For the case of $q > 1$, joint optimization becomes difficult, since the q-batch-mode MES acquisiton function becomes not tractable due to the multivariate normal CDF functions in $Z$. Instead, the MES acquisition optimization is solved sequentially and using fantasies, i. e., we generate one point each time and when we try to generate the $i$-th point, we condition the models on the $i-1$ points generated prior to this (using the $i-1$ points as fantasies).
References
We will fit a standard SingleTaskGP model on noisy observations of the synthetic 2D Branin function on the hypercube $[-5,10]\times [0, 15]$.
import math
import torch
from botorch.test_functions import Branin
from botorch.fit import fit_gpytorch_model
from botorch.models import SingleTaskGP
from botorch.utils.transforms import standardize, normalize
from gpytorch.mlls import ExactMarginalLogLikelihood
torch.manual_seed(7)
bounds = torch.tensor(Branin._bounds).T
train_X = bounds[0] + (bounds[1] - bounds[0]) * torch.rand(10, 2)
train_Y = Branin(negate=True)(train_X).unsqueeze(-1)
train_X = normalize(train_X, bounds=bounds)
train_Y = standardize(train_Y + 0.05 * torch.randn_like(train_Y))
model = SingleTaskGP(train_X, train_Y)
mll = ExactMarginalLogLikelihood(model.likelihood, model)
fit_gpytorch_model(mll);
The qMaxValueEntropy
acquisition function is a subclass of MCAcquisitionFunction
and supports pending points X_pending
. Required arguments for the constructor are model
and candidate_set
(the discretized candidate points in the design space that will be used to draw max value samples). There are also other optional parameters, such as number of max value samples $\mathcal{F^*}$, number of $\mathcal{Y}$ samples and number of fantasies (in case of $q>1$). Two different sampling algorithms are supported for the max value samples: the discretized Thompson sampling and the Gumbel sampling introduced in [2]. Gumbel sampling is the default choice in the acquisition function.
from botorch.acquisition.max_value_entropy_search import qMaxValueEntropy
candidate_set = torch.rand(1000, bounds.size(1), device=bounds.device, dtype=bounds.dtype)
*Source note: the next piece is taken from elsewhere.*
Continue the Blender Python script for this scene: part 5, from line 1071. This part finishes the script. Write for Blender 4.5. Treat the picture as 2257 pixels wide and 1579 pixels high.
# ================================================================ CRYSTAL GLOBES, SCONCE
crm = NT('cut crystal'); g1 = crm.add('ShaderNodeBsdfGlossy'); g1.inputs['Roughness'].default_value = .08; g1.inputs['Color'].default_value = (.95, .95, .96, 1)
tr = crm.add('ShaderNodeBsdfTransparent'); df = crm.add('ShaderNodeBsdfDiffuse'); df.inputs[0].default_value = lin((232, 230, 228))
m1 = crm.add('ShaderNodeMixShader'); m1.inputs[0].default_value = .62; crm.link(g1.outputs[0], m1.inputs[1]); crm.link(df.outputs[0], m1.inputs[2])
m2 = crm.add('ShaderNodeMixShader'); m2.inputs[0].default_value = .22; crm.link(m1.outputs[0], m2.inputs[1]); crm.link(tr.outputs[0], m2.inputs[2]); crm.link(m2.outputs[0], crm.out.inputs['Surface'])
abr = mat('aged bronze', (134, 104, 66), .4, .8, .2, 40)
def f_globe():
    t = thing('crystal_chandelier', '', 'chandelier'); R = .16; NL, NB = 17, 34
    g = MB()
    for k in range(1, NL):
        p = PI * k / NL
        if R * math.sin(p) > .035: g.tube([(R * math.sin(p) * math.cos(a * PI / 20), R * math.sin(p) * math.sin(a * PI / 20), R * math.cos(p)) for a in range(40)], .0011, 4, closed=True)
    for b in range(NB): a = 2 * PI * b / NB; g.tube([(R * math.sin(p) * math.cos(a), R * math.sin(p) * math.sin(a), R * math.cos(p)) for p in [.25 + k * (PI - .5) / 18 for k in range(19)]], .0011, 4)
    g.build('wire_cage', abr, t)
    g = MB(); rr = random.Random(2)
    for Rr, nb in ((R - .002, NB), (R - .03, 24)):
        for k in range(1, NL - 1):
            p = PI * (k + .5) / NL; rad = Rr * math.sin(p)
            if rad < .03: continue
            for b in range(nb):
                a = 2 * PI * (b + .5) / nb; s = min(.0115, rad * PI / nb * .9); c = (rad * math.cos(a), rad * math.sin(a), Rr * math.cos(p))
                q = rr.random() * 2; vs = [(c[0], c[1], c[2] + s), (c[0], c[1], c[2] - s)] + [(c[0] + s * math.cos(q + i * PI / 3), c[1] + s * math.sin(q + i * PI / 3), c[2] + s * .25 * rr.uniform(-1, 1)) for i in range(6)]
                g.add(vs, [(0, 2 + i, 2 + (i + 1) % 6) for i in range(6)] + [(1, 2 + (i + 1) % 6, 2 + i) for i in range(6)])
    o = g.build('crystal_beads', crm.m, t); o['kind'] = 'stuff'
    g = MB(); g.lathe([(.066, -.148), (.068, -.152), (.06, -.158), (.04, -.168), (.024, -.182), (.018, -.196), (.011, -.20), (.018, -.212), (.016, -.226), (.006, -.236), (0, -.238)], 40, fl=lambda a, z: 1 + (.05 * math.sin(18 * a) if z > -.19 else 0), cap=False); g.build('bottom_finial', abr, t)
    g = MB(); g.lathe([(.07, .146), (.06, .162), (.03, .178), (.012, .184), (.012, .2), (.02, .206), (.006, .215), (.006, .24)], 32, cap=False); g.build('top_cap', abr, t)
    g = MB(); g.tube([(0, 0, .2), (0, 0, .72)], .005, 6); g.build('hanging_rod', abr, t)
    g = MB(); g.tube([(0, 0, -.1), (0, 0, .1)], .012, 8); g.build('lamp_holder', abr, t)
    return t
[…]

candidate_set = bounds[0] + (bounds[1] - bounds[0]) * candidate_set
qMES = qMaxValueEntropy(model, candidate_set)
In order to obtain the next candidate point(s) to query, we need to optimize the acquisition function over the design space. For $q=1$ case, we can simply call the optimize_acqf
function in the library. At $q>1$, due to the intractability of the aquisition function in this case, we need to use either sequential or cyclic optimization (multiple cycles of sequential optimization).
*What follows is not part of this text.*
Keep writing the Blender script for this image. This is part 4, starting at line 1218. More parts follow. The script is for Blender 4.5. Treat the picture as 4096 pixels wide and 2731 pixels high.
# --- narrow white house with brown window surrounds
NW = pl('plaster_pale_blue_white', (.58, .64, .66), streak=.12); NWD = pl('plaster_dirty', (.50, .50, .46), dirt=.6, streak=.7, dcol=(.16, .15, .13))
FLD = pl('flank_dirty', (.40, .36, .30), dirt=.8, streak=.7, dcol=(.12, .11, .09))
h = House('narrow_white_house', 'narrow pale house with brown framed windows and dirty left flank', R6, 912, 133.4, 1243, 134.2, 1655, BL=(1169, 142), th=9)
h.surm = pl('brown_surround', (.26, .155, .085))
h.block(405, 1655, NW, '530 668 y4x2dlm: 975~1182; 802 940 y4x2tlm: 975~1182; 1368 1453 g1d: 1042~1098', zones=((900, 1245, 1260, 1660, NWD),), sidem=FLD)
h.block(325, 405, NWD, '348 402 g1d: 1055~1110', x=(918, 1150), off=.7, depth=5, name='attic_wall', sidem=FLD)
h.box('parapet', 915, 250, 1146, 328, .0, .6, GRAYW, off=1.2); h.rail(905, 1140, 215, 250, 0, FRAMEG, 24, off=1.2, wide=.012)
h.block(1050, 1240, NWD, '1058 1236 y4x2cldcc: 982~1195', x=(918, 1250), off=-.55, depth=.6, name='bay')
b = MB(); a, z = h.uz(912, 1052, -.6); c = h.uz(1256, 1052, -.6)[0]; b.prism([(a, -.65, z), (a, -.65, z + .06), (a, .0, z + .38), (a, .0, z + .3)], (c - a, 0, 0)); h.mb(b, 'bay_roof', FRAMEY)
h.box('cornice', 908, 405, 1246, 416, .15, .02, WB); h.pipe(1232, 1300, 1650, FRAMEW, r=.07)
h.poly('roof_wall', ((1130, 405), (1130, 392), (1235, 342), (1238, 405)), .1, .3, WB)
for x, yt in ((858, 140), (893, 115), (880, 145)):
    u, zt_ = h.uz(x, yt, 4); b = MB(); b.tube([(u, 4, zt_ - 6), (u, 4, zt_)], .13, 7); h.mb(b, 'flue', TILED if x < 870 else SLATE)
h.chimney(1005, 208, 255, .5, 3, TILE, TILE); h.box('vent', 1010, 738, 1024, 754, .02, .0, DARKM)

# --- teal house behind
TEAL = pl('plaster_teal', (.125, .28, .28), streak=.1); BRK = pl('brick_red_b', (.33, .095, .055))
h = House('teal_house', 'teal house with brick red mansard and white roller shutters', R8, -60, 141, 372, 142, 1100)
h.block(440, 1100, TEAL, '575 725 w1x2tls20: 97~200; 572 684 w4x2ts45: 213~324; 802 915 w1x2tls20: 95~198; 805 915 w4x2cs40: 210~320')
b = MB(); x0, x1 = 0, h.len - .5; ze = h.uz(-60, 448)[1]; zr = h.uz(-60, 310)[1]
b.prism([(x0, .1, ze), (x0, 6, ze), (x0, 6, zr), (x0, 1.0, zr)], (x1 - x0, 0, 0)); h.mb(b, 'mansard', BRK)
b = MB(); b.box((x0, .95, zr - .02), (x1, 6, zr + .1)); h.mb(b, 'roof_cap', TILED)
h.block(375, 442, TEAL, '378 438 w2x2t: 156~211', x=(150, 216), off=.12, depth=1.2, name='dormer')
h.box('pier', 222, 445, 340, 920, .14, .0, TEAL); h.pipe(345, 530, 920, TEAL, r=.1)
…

from botorch.optim import optimize_acqf
# for q = 1
candidates, acq_value = optimize_acqf(
acq_function=qMES,
bounds=bounds,
q=1,
num_restarts=10,
raw_samples=512,
)
candidates, acq_value
(tensor([[1.5350, 0.0758]]), tensor(0.0121))
# for q = 2, sequential optimization
candidates_q2, acq_value_q2 = optimize_acqf(
acq_function=qMES,
bounds=bounds,
q=2,
num_restarts=10,
raw_samples=512,
sequential=True,
)
candidates_q2, acq_value_q2
(tensor([[-0.3238, 0.6565], [ 1.5349, 0.0748]]), tensor([0.0135, 0.0065]))
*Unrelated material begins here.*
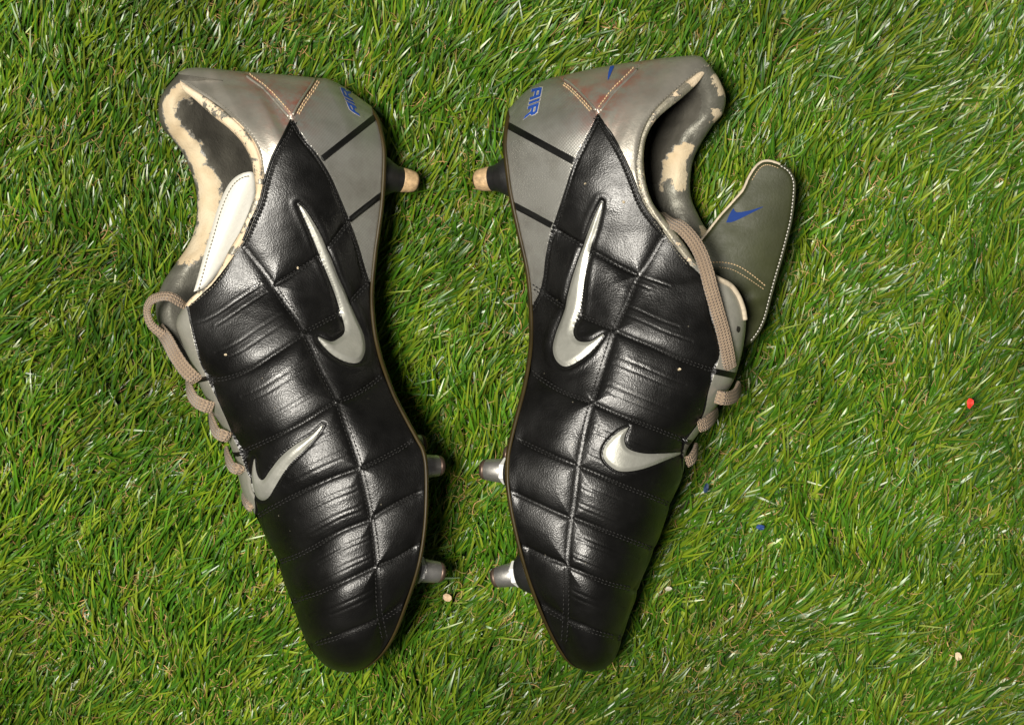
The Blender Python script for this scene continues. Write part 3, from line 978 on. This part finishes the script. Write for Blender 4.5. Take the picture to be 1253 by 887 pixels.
    strokes = {
        'A': [[(0.00, 0.0), (0.08, 0.72), (0.20, 1.0), (1.0, 1.0), (1.0, 0.0), (0.74, 0.0), (0.74, 0.34), (0.30, 0.34), (0.26, 0.0)],
              [(0.33, 0.56), (0.74, 0.56), (0.74, 0.78), (0.40, 0.78)]],
        'I': [[(0, 0), (0, 1), (1, 1), (1, 0)]],
        'R': [[(0, 0), (0, 1.0), (0.86, 1.0), (1.0, 0.80), (1.0, 0.50), (0.82, 0.36), (1.12, -0.22), (0.82, -0.1), (0.56, 0.36), (0.28, 0.36), (0.28, 0.0)],
              [(0.28, 0.58), (0.72, 0.58), (0.72, 0.78), (0.28, 0.78)]]}
    from mathutils.geometry import delaunay_2d_cdt
    ox, oy = a['o']; ux, uy = np.array(a['ux']), np.array(a['uy'])
    for ch_, x0, x1 in (('A', 0.0, 0.40), ('I', 0.46, 0.55), ('R', 0.61, 1.0)):
        for grow, mt, lf_, nm in ((0.045, M['blue_white'], 0.00012, "letter_outline"), (0.0, M['blue'], 0.00030, "letter")):
            polys = []
            for kq, pl in enumerate(strokes[ch_]):
                pl = np.array(pl, float)
                cen = pl.mean(0)
                g_ = grow * (1 if kq == 0 else -1)
                pl2 = pl + np.sign(pl - cen) * np.array([g_ * 1.2, g_ * 1.6])
                polys.append(pl2)
            pts, edges = [], []
            for pl in polys:
                b0 = len(pts); mpl = len(pl)
                dense = []
                for i in range(mpl):
                    for f_ in (0, 0.25, 0.5, 0.75):
                        dense.append(pl[i] * (1 - f_) + pl[(i + 1) % mpl] * f_)
                pts += [tuple(v) for v in dense]
                edges += [(b0 + i, b0 + (i + 1) % len(dense)) for i in range(len(dense))]
            gx = [(x_, y_) for x_ in np.linspace(0.05, 0.95, 9) for y_ in np.linspace(0.05, 0.95, 9)]
            pts += gx
            res = delaunay_2d_cdt([Vector(p_) for p_ in pts], edges, [], 0, 1e-5)
            vv, tf = res[0], res[2]
            keep = []
            for f in tf:
                c_ = np.mean([[vv[i][0], vv[i][1]] for i in f], 0)[None]
                if inside(c_, polys[0])[0] and not (len(polys) > 1 and inside(c_, polys[1])[0]):
                    keep.append(f)
            wv = []; ok = True
            used = sorted({i for f in keep for i in f}); mp_ = {}
            for i in used:
                fx = x0 + (x1 - x0) * vv[i][0]
                p_ = np.array([ox, oy]) + ux * (fx * a['w']) + uy * ((vv[i][1]) * a['h'])
                h_, no = hit(p_[0], p_[1], lf_)
                if h_ is None:
                    ok = False; continue
                mp_[i] = len(wv); wv.append(tuple(h_))
            fcs = [tuple(mp_[i] for i in f) for f in keep if all(i in mp_ for i in f)]
            if fcs:
                mesh_obj(nm, wv, fcs, mt, root)
    return dict(root=root, hit=hit, A=A, B=B, zA=zA, u=u, kn=kn, sole=sole, sg=sg, z=z, F=F)

def pdist_pts(c, p):
    return np.hypot(c[:, 0] - p[0], c[:, 1] - p[1])

def tube(name, pts, rad, mat, parent, seg=8, taper=True):
    pts = [Vector(p) for p in pts]
    vs, fs = [], []
    n = len(pts)
    up = Vector((0, 0, 1))
    for i, p in enumerate(pts):
        tg = (pts[min(i + 1, n - 1)] - pts[max(i - 1, 0)]).normalized()
        sd = tg.cross(up)
        sd = sd.normalized() if sd.length > 1e-4 else Vector((1, 0, 0))
        nn = sd.cross(tg)
        for k in range(seg):
            a = 2 * math.pi * k / seg
            vs.append(p + (sd * math.cos(a) + nn * math.sin(a)) * rad)
    for i in range(n - 1):
        for k in range(seg):
            fs.append((i * seg + k, i * seg + (k + 1) % seg, (i + 1) * seg + (k + 1) % seg, (i + 1) * seg + k))
    fs.append(tuple(range(seg - 1, -1, -1))); fs.append(tuple((n - 1) * seg + k for k in range(seg)))
    return mesh_obj(name, [tuple(v) for v in vs], fs, mat, parent)

def ribbon(name, path, width, thick, parent, mat, nrm_hint=None, wprof=None):
    """flat lace along px/z path [(px,py,z_mm, nx, ny, nz)], normal is the flat side"""
    p = np.array(path, float)
    c = catmull(p, 10)
    P3 = W(c[:, 0], c[:, 1], c[:, 2] * 1e-3)
    nn = c[:, 3:6]
    L = arclen(P3)
    n = max(12, int(L[-1] / 0.0007))
    s = np.linspace(0, L[-1], n)
    P3 = at_arc(P3, L, s); nn = np.stack([np.interp(s, L, nn[:, k]) for k in range(3)], -1)
    tg = np.gradient(P3, axis=0); tg /= np.linalg.norm(tg, axis=1, keepdims=True)
    sd = np.cross(tg, nn); sd /= np.linalg.norm(sd, axis=1, keepdims=True)
    no = np.cross(sd, tg)
    seg = 20
    vs, uv = [], []
    for k in range(seg):
        a = 2 * math.pi * k / seg
        ca, sa = math.cos(a), math.sin(a)
        ex = math.copysign(abs(ca) ** 0.7, ca) * width / 2
        ez = math.copysign(abs(sa) ** 0.8, sa) * thick / 2
        wob = 1 + 0.03 * np.sin(s * 2600 + k)
        vs.append(P3 + sd * (ex * wob)[:, None] + no * ez)
        uv.append(np.stack([s * 1000, np.full(n, ex * 1000), np.zeros(n), np.ones(n)], -1))
    V = np.stack(vs, 1); U = np.stack(uv, 1)
    f = grid_faces(n, seg, wrap=True)
    vv = V.reshape(-1, 3)
    o = mesh_obj(name, vv, f[:, ::-1].copy(), mat, parent, attrs={'uvl': U.reshape(-1, 4)})
    return o

def slab(name, poly, zfun, thick, mat, parent, edge=5.0, n=8):
    """rounded sheet filling an outline; zfun(px,py) mm gives its upper face"""
    from mathutils.geometry import delaunay_2d_cdt
    c = catmull(closed(poly), n)[:-1]
    L = arclen(closed(c)); c = at_arc(closed(c), L, np.arange(0, L[-1] - 0.6, 1.6))
    rows = [c]
    gx, gy = np.meshgrid(np.arange(c[:, 0].min(), c[:, 0].max(), 2.2), np.arange(c[:, 1].min(), c[:, 1].max(), 2.2))
    g = np.stack([gx.ravel(), gy.ravel()], -1); g = g[inside(g, c)]
    g = g[pdist(g, closed(c)) > 1.0]
    pts = np.vstack([c, g])
    res = delaunay_2d_cdt([Vector(p) for p in pts], [(i, (i + 1) % len(c)) for i in range(len(c))], [], 0, 1e-5)
    vv = np.array([tuple(v) for v in res[0]])
    tri = np.array([f for f in res[2] if len(f) == 3])
    tri = tri[inside(vv[tri].mean(1), c)]
    dd = np.clip(pdist(vv, closed(c)) / edge, 0, 1)
    e = np.sqrt(1 - (1 - dd) ** 2)
    zt = zfun(vv[:, 0], vv[:, 1]) - thick / 2
    m = len(vv)
    top = W(vv[:, 0], vv[:, 1], (zt + thick / 2 * e) * 1e-3); bot = W(vv[:, 0], vv[:, 1], (zt - thick / 2 * e - 0.01) * 1e-3)
    if np.cross(top[tri[0, 1]] - top[tri[0, 0]], top[tri[0, 2]] - top[tri[0, 0]])[2] < 0:
        tri = tri[:, ::-1]
    return mesh_obj(name, np.vstack([top, bot]), np.vstack([tri, tri[:, ::-1] + m]).astype(np.int32), mat, parent)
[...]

from botorch.optim import optimize_acqf_cyclic
# for q = 2, cyclic optimization
candidates_q2_cyclic, acq_value_q2_cyclic = optimize_acqf_cyclic(
acq_function=qMES,
bounds=bounds,
q=2,
num_restarts=10,
raw_samples=512,
cyclic_options={"maxiter": 2}
)
candidates_q2_cyclic, acq_value_q2_cyclic
(tensor([[-0.3236, 0.6563], [ 1.5326, 0.0732]]), tensor([0.0101, 0.0064]))
The use of the qMultiFidelityMaxValueEntropy
acquisition function is very similar to qMaxValueEntropy
, but requires additional optional arguments related to the fidelity and cost models. We will provide more details on the MF-MES acquisition function in a separate tutorial.